> _WHAT TO WORK ON_
Keep only the lines that hold the string "More", filtering out the rest of the entries below.

> _INPUT_
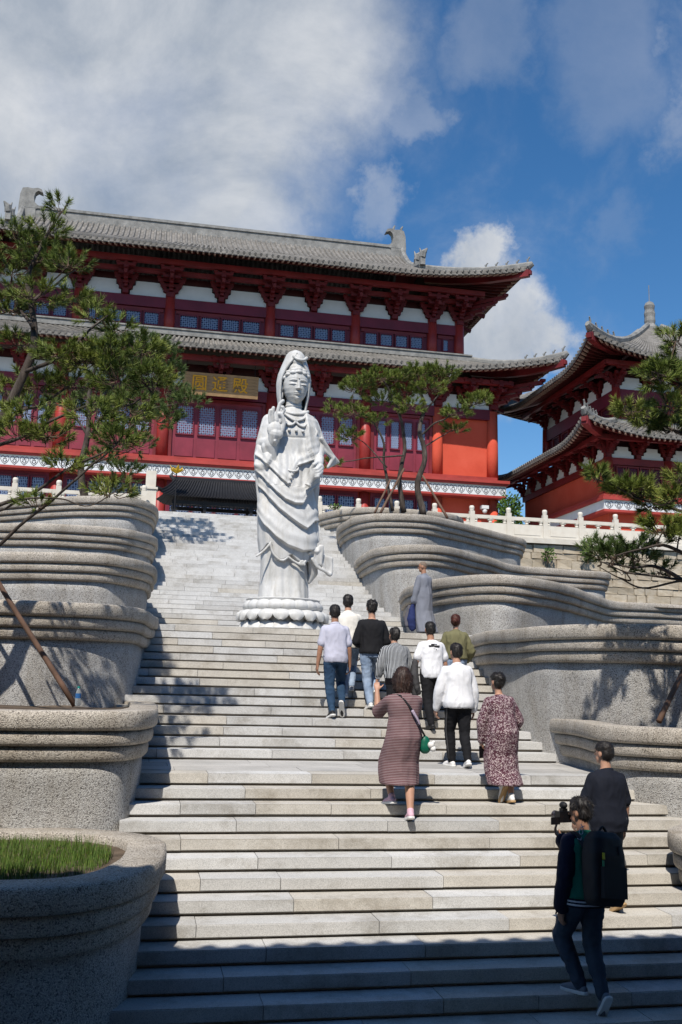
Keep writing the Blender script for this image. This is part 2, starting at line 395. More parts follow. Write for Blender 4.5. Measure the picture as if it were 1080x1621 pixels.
    for nm, a, b in (('c_jeans', (.012, .030, .065), (.040, .085, .150)), ('c_jeans_light', (.15, .21, .31), (.34, .42, .54)), ('c_jeans_dark', (.028, .040, .058), (.075, .095, .125))):
        m = NT(nm, .85, .2); m.color(m.ramp(m.noise(4, 6, .6, src=m.map((1, 1, .5))), [(.3, a), (.7, b)])); m.bump(m.noise(300, 2), .25, .001)
    def stripes(name, a, b, axis, freq, duty=.5):
        m = NT(name, .85, .2); s_ = m.sep(); w = m.math('FRACT', m.math('MULTIPLY', s_[axis], freq)); wb = m.math('ADD', w, m.math('MULTIPLY', m.noise(6), .0))
        st = m.math('GREATER_THAN', wb, duty); m.color(m.mix(st, a, b)); m.bump(m.noise(260, 2), .2, .001)
    stripes('c_dress_stripe', (.115, .045, .052), (.29, .225, .225), 2, 60, .60)
    stripes('c_shirt_stripe', (.045, .048, .055), (.42, .43, .44), 0, 52, .58)
    m = NT('c_floral', .85, .2); v = m.voro(105); s0 = m.sep(v); fl = m.ramp(s0[0], [(0, (.075, .026, .040)), (.42, (.095, .035, .05)), (.60, (.30, .22, .24)), (.85, (.46, .38, .37)), (1, (.20, .11, .13))], 'CONSTANT')
    m.color(fl); m.bump(m.noise(200, 2), .2, .001)
    simple('shoe_white', (.70, .68, .66), .6, .1, 8, .1, 80, .002); simple('shoe_pink', (.66, .42, .50), .6, .1, 8, .1, 80, .002)
    simple('sole_white', (.74, .73, .70), .6, .08, 8, .1, 80, .002); simple('sole_tan', (.45, .29, .14), .7, .12, 8, .1, 80, .002)
    simple('shoe_tan', (.42, .30, .17), .7, .12, 8, .1, 80, .002); simple('shoe_grey', (.16, .18, .21), .7, .12, 8, .1, 80, .002); simple('shoe_black', (.012, .012, .013), .5, .2, 8, .1, 80, .002)
    simple('bag_black', (.009, .009, .011), .65, .3, 5, .3, 220, .002); simple('bag_green', (.004, .11, .065), .45, .15, 6, .1, 100, .002)
    simple('plush_white', (.75, .73, .70), .95, .08, 9, .4, 90, .006); simple('strap_mauve', (.40, .33, .42), .7, .3, 40, .1, 90, .001)
    simple('phone_black', (.008, .008, .010), .25, .1, 5, 0); simple('lens_glass', (.02, .02, .03), .08, .1, 5, 0)
    simple('eye_dark', (.02, .015, .012), .25, .1, 5, 0); simple('lip', (.34, .12, .10), .5, .1, 5, 0)
    simple('watch', (.02, .02, .02), .3, .1, 5, 0); simple('rib_white', (.55, .55, .58), .8, .1, 6, .1, 90, .001)
    simple('yellow_tab', (.55, .48, .03), .5, .1, 6, 0); simple('green_tab', (.02, .22, .10), .5, .1, 6, 0); simple('print_black', (.02, .02, .022), .8, .1, 6, 0)
    m = NT('bottle', .1, .5); m.color((.75, .82, .85)); m.b.inputs['Transmission Weight'].default_value = .75
    simple('bottle_label', (.03, .12, .32), .4, .1, 6, 0); simple('bottle_cap', (.02, .25, .22), .4, .1, 6, 0); simple('plastic_white', (.7, .7, .68), .4, .05, 6, 0)
mk_mats()
M_ = MATS
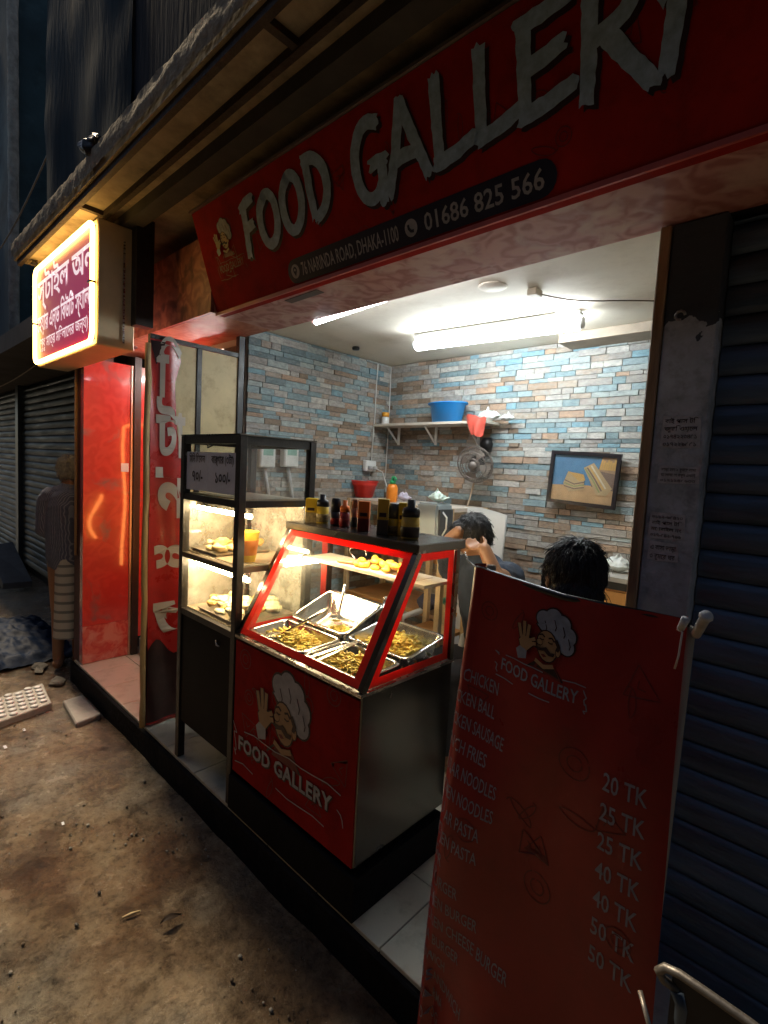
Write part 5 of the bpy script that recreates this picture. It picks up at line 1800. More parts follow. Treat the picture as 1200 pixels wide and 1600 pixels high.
# counter with grey appliance
ct = thing('small_counter', 'pale wooden counter beside the rack behind the cart', 'counter', (-1.62, 2.4, 0.15))
part('top', box(-1.84, -1.52, 2.10, 2.40, 1.18, 1.205), M('counter_top', (0.5, 0.4, 0.28), 0.5), ct)
for x in (-1.82, -1.55):
    for y in (2.12, 2.37):
        part('leg', box(x - 0.015, x + 0.015, y - 0.015, y + 0.015, 0.152, 1.179), M('rack_wood', (0.5, 0.36, 0.2), 0.6, 0, 0.25), ct)
part('shelf', box(-1.803, -1.567, 2.107, 2.39, 0.70, 0.72), wood_orange, ct)
c = at(675, 815, 1, 2.22)
ap = thing('rice_cooker', 'grey box-shaped appliance behind the cart lid', 'appliance', (c.x, 2.22, 1.205))
mb = MB().hexa([(c.x - 0.085, 2.15, 1.2055), (c.x + 0.085, 2.15, 1.2055), (c.x + 0.085, 2.31, 1.2055), (c.x - 0.085, 2.31, 1.2055)],
               [(c.x - 0.065, 2.16, 1.44), (c.x + 0.075, 2.16, 1.44), (c.x + 0.075, 2.30, 1.44), (c.x - 0.065, 2.30, 1.44)])
part('body', mb, M('appliance_grey', (0.36, 0.42, 0.44), 0.4, 0, 0.06), ap, bev=0.01, seg=2)
part('side_panel', box(c.x + 0.078, c.x + 0.088, 2.17, 2.29, 1.22, 1.41), b_gry, ap)
part('cord', MB().tube([(c.x + 0.08, 2.2, 1.40), (c.x + 0.12, 2.19, 1.37), (c.x + 0.12, 2.19, 1.31), (c.x + 0.09, 2.2, 1.27)], 0.005, 6), white_plastic, ap, True)
solo('plastic_bag', bagm((c.x + 0.03, 2.23, 1.441), 0.072, 11, top=0.75), M('bag_green', (0.55, 0.66, 0.58), 0.35, 0, 0.08), 'pale greenish plastic bag sitting on the grey appliance', 'bag', (c.x + 0.03, 2.23, 1.44), smooth=True)
solo('green_bag', bagm((-1.53, 2.18, 0.9), 0.06, 17, top=0.8), M('bag_teal', (0.08, 0.35, 0.26), 0.4), 'green plastic bag hanging at the counter behind the cart', 'bag', (-1.53, 2.18, 0.9), smooth=True)

# framed picture of sandwiches
pf = thing('framed_picture', 'black-framed sandwich picture hanging crooked on the back wall', 'picture', (-1.135, 2.84, 1.615))
a0 = R(-2.5)
ppn = plane_fn((-1.135, 2.838, 1.615), (math.cos(a0), 0, math.sin(a0)), (-math.sin(a0), 0, math.cos(a0)))


def slabp(mb, fn, u0, u1, v0, v1, l0, l1):
    mb.hexa([fn(u0, v0, l0), fn(u1, v0, l0), fn(u1, v1, l0), fn(u0, v1, l0)], [fn(u0, v0, l1), fn(u1, v0, l1), fn(u1, v1, l1), fn(u0, v1, l1)])


hw, hh, fw = 0.195, 0.150, 0.020
mb = MB()
slabp(mb, ppn, -hw, hw, hh - fw, hh, 0.0, 0.018)
slabp(mb, ppn, -hw, hw, -hh, -hh + fw, 0.0, 0.018)
slabp(mb, ppn, -hw, -hw + fw, -hh + fw, hh - fw, 0.0, 0.018)
slabp(mb, ppn, hw - fw, hw, -hh + fw, hh - fw, 0.0, 0.018)
part('frame', mb, M('frame_black', (0.018, 0.015, 0.018), 0.3), pf)
mb = MB()
iw, ih = hw - fw, hh - fw
lf = [0.004]


def art(poly, mi):
    lf[0] += 0.0003
    mb.add([ppn(x * iw, y * ih, lf[0]) for x, y in poly], [tuple(range(len(poly)))], mi)


slabp(mb, ppn, -iw, iw, -ih, ih, 0.0005, 0.004)
art([(-1, -1), (1, -1), (1, -0.3), (0.2, -0.25), (-1, -0.35)], 1)
art([(0.3, -0.3), (1, -0.4), (1, 0.35), (0.5, 0.4), (0.2, 0.05)], 2)
art([(0.45, 0.4), (0.55, 0.98), (1, 0.98), (1, 0.3), (0.7, 0.35)], 3)
for k in range(7):
    art(stroke2([(0.52 + k * 0.07, 0.45), (0.56 + k * 0.065, 0.9 - 0.06 * (k % 3))], 0.06), 4)
art([(-0.62, -0.25), (-0.5, 0.28), (0.02, 0.2), (0.1, -0.45), (-0.4, -0.6)], 5)
art([(-0.5, 0.28), (-0.12, -0.1), (0.1, -0.05), (0.02, 0.2)], 4)
for k in range(3):
    art(stroke2([(-0.58, -0.1 - k * 0.13), (-0.25, -0.25 - k * 0.1), (0.08, -0.12 - k * 0.12)], 0.05), 6 if k % 2 else 2)
art([(0.0, 0.48), (0.3, 0.72), (0.95, -0.3), (0.8, -0.62), (0.5, -0.62)], 5)
for k in range(5):
    art(stroke2([(0.05 + k * 0.06, 0.45 + 0.05 * k), (0.32 + k * 0.06, 0.02 + 0.04 * k), (0.58 + k * 0.06, -0.5 + 0.06 * k)], 0.05), (6, 2, 4, 7, 5)[k])
part('print', mb, [M('art_blue', (0.10, 0.22, 0.38), 0.35), M('art_wood', (0.55, 0.33, 0.17), 0.35), M('art_shade', (0.22, 0.14, 0.11), 0.35), M('art_brown', (0.40, 0.24, 0.15), 0.35),
                   M('art_gold', (0.62, 0.36, 0.12), 0.35), M('art_bread', (0.52, 0.36, 0.20), 0.35), M('art_salad', (0.30, 0.32, 0.14), 0.35), M('art_pale', (0.66, 0.56, 0.42), 0.35)], pf)
mb = MB()
slabp(mb, ppn, -iw, iw, -ih, ih, 0.0125, 0.0140)
part('glazing', mb, GLASS('glass_picture', 0.02), pf)

# low cupboard on the right with plastic bags
c = at(862, 858, 1, 2.5)
cu = thing('low_cupboard', 'low dark-topped cupboard with orange wooden front under the picture', 'cupboard', (-0.95, 2.65, 0.15))
QX, QZ = c.x, 1.165
part('carcass', box(QX + 0.01, -0.36, 2.47, 2.84, 0.152, QZ - 0.06), wood_orange, cu)
part('top', box(QX - 0.01, -0.35, 2.44, 2.85, QZ - 0.022, QZ), M('cupboard_top', (0.42, 0.40, 0.36), 0.5), cu)
part('top_frame', box(QX - 0.005, -0.352, 2.445, 2.84, QZ - 0.058, QZ - 0.023), b_blk, cu)
part('side_post', box(QX - 0.02, QX + 0.008, 2.45, 2.48, 0.152, QZ - 0.023), b_blk, cu)
part('drawer_front', box(QX + 0.06, -0.5, 2.455, 2.469, QZ - 0.17, QZ - 0.07), M('drawer_orange', (0.55, 0.27, 0.08), 0.45, 0, 0.2), cu)
for i, (dx, r, s, l) in enumerate(((0.16, 0.075, 21, 'crumpled clear white bag, left one on the low cupboard'), (0.30, 0.085, 22, 'crumpled clear white bag, right one on the low cupboard'))):
    solo('plastic_bag', bagm((QX + dx, 2.60, QZ + 0.001), r, s, top=0.85), bag_white, l, 'bag', (QX + dx, 2.6, QZ), group='bags on the low cupboard', smooth=True)
#@@NEXT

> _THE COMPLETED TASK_
Keep writing the Blender script for this image. This is part 2, starting at line 395. More parts follow. Write for Blender 4.5. Measure the picture as if it were 1080x1621 pixels.
Write part 5 of the bpy script that recreates this picture. It picks up at line 1800. More parts follow. Treat the picture as 1200 pixels wide and 1600 pixels high.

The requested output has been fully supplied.